What is an MCB consumer unit?

So, what’s an MCB consumer unit? The MCB stands for: ‘miniature circuit breaker’. These units automatically switch off the electrical circuit if it detects any abnormalities in the current. It’s a very simple process that relies on two features:

  • Fixed contact
  • Movable contact

If a surge in the current is detected by the MCB, the movable contact will automatically detach from the fixed ones thus cutting the circuit off from the main power supply and preventing any accidents.

miniature circuit breakers

What is an RCBO consumer unit?

And what is an RCBO consumer unit? RCBO stands for: ‘residual current breaker with over-current’. These units combine the functionality of both an RCD and an MCB (as detailed above) in one single, state-of-the-art unit.  

An RCBO consumer unit will automatically trip the entire circuit if ever there is a current leakage. It also protects against: 

  • Short circuit currents.
  • Earth fault currents.
  • Overloads.

How does an RCBO combine the features of an RCD & MCB? 

So, how does an RCBO unit cleverly combine the features of an RCD and MCB? Simply put: 

  • An MCB can only detect current overloads.
  • An RCD can only detect current leakages.
  • An RCBO detects BOTH.

What are the benefits of using an RCBO consumer unit?

Now that you better understand what an RCBO unit is, what are the benefits of having one installed? 

  • Protects against overloads and short circuits.
  • Takes up less space in an electrical distribution panel.
  • Combines the features of an MCB and RCD unit into one single device. 
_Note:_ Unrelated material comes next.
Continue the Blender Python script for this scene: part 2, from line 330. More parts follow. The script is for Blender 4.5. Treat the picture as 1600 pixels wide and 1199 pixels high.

Should I use RCBO or MCB consumer unit?

So, should you go for an RCBO consumer unit or are you better off with an MCB? 

Ultimately, we would recommend that you attach an RCBO to each of the individual circuits in your electrical wiring system. That way, if there are any faults in one circuit, it will not negatively impact the rest of your system. This is particularly important if there are certain appliances that you want to remain functional at all times (e.g., your freezer or fire alarm).

While MCBs and RCDs may be more cost-effective in non-critical circuits, it’s important that you remember they can both still lead to power outages as they each only detect one type of fault. As such, be certain to weigh up the pros and cons before making your final decision – and indeed research the necessary electrical safety standards if you are looking to rent a residential property out. 

Final thoughts 

To recap: 

  • Consumer units and fuses boxes are one in the same thing.
  • RCDs detect current leakages.
  • MCBs detect current overloads.
  • An RCBO detects BOTH.
  • RCBOs are widely considered the superior consumer unit because they combine both features of the RCD and MCB units. 

If you’re still undecided and don’t know if an RCBO consumer unit is the right choice for you or if you can easily get away with an RCD / MCB at home, please do not hesitate to contact your trusted electrician and seek their professional and unbiased advice. They will be able to direct you accordingly.